Notice
You can download a printable version of the course description listed below
If LLIR cannot deliver a course as specified we offer you an alternative that is as similar as possible to the original course.
LLIR Winter 2023 at Glendon
January 13th to March 17th, 2023
(AM) Religion: Up Close and Personal with Michael Coren
This is a course where we will meet representatives of most of the world’s main religions, almost all of which are now represented in modern, diverse Canada. The first week will be an introduction into what religion is – and isn’t – and a chance for attendees to ask Michael Coren questions. After that, each week will be devoted to a specific faith, with a cleric or official from that faith being interviewed by Michael Coren, followed by a Q&A session. In other words, religion made human. The course will conclude with a discussion and round-up.
This Course is full at this time and no longer available.
(AM) Pride and Prejudice. Social Conflict in the Modern World with Brian Singer
With the rise of right-wing populism across much of the western world, we have witnessed increasing social divisiveness, associated with immigration, longer standing divisions relative to racial, religious and sexual minorities, not to mention culture wars and the tensions associated with increasing economic disparities. With this in mind, these set of lectures will seek to explore this contemporary divisiveness, what serves to temper it, and what serves to exacerbate it. This provides an opportunity to think about what tempers and what sharpens conflicts around these differences. These series of lectures proposes to examine the topic by moving in two directions. One direction will be comparative: why are some countries better or worse at dealing with their internal differences, with a particular emphasis on Canada and the United States, but with a glance towards other, not necessarily western countries. The other direction will be more oriented towards contemporary developments that help explain the present exacerbation of these differences. Both directions will require an examination of different sets concepts with which to orient our analysis, but such an examination will be leavened by examples.
(PM) Plays from a Small Island: The Irish Entertain the World with Philippa Sheppard
We will explore a representative sampling of the best Irish drama, from 1773-1998. These ten plays include the dramatization of Irish myths, colonialism, religious conflict, diaspora, assimilation and protest. In every case, they consider the fashioning of identity, both personal and national. They run the gamut of styles, from late Restoration anti-sentimentalism, through Aestheticism, Revivalism, and Absurdism, to Post-Modernism. For a nation with a small population, the Irish have made a remarkably powerful impact on Western drama. We will consider, through illustrated lecture, Q & A, and the viewing of brief clips from filmed productions, the ways in which this disproportionate influence has come about, is deserved, and has endured through three centuries.
LLIR Winter 2023 Online
Members who register for online courses can view both courses.

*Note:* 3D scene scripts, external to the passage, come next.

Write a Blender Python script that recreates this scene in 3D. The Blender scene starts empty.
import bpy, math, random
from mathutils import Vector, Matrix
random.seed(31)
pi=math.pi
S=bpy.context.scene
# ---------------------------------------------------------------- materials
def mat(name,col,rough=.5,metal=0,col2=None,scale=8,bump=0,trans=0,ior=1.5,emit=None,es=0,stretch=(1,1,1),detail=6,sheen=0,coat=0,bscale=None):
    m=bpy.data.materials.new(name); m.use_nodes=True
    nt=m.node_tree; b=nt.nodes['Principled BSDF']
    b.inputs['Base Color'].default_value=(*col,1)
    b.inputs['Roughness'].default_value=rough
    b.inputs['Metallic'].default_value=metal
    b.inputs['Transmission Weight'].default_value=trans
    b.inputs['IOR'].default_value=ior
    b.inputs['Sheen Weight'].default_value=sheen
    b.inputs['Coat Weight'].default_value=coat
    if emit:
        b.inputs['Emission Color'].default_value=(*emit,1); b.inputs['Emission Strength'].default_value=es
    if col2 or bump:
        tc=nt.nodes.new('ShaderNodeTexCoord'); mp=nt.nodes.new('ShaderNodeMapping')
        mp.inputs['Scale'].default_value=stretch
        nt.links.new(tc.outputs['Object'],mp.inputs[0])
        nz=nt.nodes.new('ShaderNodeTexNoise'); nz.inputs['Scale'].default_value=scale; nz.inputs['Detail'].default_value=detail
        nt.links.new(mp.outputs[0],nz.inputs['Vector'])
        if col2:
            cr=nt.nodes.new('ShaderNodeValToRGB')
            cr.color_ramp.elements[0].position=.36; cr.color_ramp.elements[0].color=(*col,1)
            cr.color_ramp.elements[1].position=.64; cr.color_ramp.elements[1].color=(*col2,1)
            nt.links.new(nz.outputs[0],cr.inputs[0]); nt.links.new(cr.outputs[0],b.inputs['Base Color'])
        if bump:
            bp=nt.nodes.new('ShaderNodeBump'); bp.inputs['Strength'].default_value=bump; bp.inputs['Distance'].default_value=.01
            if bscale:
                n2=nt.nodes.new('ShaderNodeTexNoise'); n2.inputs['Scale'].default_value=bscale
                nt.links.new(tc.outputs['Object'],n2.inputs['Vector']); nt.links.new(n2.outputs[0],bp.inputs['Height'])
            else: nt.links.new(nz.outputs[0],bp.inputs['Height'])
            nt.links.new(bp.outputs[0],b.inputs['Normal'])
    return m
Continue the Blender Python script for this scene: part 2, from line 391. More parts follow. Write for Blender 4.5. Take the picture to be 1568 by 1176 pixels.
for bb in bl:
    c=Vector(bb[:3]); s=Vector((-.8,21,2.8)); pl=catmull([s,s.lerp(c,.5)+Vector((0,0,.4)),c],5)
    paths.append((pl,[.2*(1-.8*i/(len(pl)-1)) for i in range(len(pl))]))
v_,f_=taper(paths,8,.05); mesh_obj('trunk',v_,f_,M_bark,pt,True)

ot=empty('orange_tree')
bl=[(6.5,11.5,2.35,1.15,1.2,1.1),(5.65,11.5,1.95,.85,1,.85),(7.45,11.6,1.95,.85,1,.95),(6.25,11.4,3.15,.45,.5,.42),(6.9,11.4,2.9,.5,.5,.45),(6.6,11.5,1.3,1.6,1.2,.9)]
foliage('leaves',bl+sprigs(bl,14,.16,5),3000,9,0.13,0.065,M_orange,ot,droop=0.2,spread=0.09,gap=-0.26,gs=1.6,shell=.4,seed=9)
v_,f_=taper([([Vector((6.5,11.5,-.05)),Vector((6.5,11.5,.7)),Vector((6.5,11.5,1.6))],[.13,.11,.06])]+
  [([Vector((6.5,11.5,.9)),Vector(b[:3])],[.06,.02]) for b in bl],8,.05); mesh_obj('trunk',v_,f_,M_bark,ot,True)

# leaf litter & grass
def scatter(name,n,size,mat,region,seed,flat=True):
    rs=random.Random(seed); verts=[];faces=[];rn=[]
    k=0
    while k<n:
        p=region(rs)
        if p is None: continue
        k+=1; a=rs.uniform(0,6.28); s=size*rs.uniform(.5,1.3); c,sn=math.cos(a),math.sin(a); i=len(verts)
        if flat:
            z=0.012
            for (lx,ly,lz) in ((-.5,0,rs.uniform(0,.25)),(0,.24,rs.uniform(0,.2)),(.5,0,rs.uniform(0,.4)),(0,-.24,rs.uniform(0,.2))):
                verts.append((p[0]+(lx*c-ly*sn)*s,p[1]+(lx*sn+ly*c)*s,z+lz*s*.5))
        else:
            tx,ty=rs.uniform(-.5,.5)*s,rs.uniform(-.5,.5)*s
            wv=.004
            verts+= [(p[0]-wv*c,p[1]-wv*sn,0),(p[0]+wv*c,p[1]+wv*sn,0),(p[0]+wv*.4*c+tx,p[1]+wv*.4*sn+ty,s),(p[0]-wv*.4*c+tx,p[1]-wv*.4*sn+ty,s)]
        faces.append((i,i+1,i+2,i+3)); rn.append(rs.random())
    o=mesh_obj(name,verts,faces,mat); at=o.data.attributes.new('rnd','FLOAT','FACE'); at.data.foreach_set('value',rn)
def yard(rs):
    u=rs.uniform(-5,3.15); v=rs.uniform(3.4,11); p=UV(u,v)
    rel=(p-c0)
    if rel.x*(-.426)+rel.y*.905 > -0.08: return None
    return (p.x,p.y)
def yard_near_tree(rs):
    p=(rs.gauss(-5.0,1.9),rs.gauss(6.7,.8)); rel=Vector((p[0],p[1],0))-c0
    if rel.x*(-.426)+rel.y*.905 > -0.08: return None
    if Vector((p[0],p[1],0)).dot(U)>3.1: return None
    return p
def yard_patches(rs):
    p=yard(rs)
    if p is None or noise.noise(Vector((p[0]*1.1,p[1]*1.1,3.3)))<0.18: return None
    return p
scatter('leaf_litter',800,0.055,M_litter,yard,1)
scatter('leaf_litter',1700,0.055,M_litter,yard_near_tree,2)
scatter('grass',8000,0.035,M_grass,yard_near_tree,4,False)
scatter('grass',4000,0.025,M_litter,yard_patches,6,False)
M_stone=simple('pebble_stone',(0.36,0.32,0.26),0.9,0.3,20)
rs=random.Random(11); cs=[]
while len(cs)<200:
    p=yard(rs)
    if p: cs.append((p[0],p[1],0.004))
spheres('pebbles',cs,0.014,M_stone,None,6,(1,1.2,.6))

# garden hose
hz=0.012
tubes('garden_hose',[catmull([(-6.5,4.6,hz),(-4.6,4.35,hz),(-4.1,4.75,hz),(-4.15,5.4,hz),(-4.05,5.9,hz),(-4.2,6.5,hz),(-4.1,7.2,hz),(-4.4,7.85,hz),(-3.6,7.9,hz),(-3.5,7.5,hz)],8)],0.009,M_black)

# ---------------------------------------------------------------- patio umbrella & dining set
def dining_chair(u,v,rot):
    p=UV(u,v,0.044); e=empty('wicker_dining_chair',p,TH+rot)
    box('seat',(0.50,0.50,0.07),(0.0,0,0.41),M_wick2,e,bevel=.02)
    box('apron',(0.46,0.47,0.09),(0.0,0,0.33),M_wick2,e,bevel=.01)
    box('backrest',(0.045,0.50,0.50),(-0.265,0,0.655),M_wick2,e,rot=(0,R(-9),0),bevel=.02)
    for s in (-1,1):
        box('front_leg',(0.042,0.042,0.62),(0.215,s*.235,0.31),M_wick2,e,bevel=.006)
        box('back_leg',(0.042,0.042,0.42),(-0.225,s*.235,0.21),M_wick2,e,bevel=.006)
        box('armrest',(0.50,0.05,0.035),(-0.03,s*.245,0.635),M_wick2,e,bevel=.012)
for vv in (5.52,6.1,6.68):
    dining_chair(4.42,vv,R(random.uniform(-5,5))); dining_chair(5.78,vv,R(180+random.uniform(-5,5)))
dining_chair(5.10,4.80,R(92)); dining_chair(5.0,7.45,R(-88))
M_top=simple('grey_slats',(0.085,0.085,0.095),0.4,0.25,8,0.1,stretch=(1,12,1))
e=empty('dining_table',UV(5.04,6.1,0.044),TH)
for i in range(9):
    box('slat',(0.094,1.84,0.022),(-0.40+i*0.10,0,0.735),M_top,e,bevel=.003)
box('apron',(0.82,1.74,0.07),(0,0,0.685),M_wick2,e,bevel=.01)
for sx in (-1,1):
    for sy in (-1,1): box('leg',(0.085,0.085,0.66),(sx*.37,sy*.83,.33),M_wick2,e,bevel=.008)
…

Canadian Politics from the Inside Out… Or why our politicians keep making such bizarre decisions with Adam Chapnick
Has a decision made by the Canadian government ever left you scratching your head? Have you ever wondered why Ottawa pays so much attention to some issues and so little to others? Do you know what multiculturalism really means? Or what our military is supposed to be doing when there hasn’t been a physical war on Canadian soil since the War of 1812? This course will help you understand how politics works, and doesn’t work, in the liberal democracy that is Canada. It begins with a lecture about major events in Canadian political history, and uses those events as a launch pad to explore a variety of contentious themes beginning inside the country, and ending in the wider world.
Learning from the City of Light: a thousand years of culture, food, and revolution in Paris with Lisa Pasold.
Parisians have been inventing the city for a very long time. From the muddy beginnings of Paris to today’s cosmopolitan centre, the City of Light has helped define Western ideas about city life. We’ll look at urban planning from Philip Augustus’ 12-century wall to Mitterand’s Grands Projets. We’ll discuss the famous Belly of Paris and the invention of restaurant dining and the café as we know it. We’ll talk about literary Paris, with celebrities like cigar-smoking George Sand and ex-pat Gertrude Stein, and how artists have recreated the city and its citizens. We’ll look at the invention of photography and the 7th art, ie Cinema. And of course, we’ll look at the fights–both actual and philosophical–that have torn up the city’s streets. We’ll wrap up with a look at Paris today and what the city has to offer the future.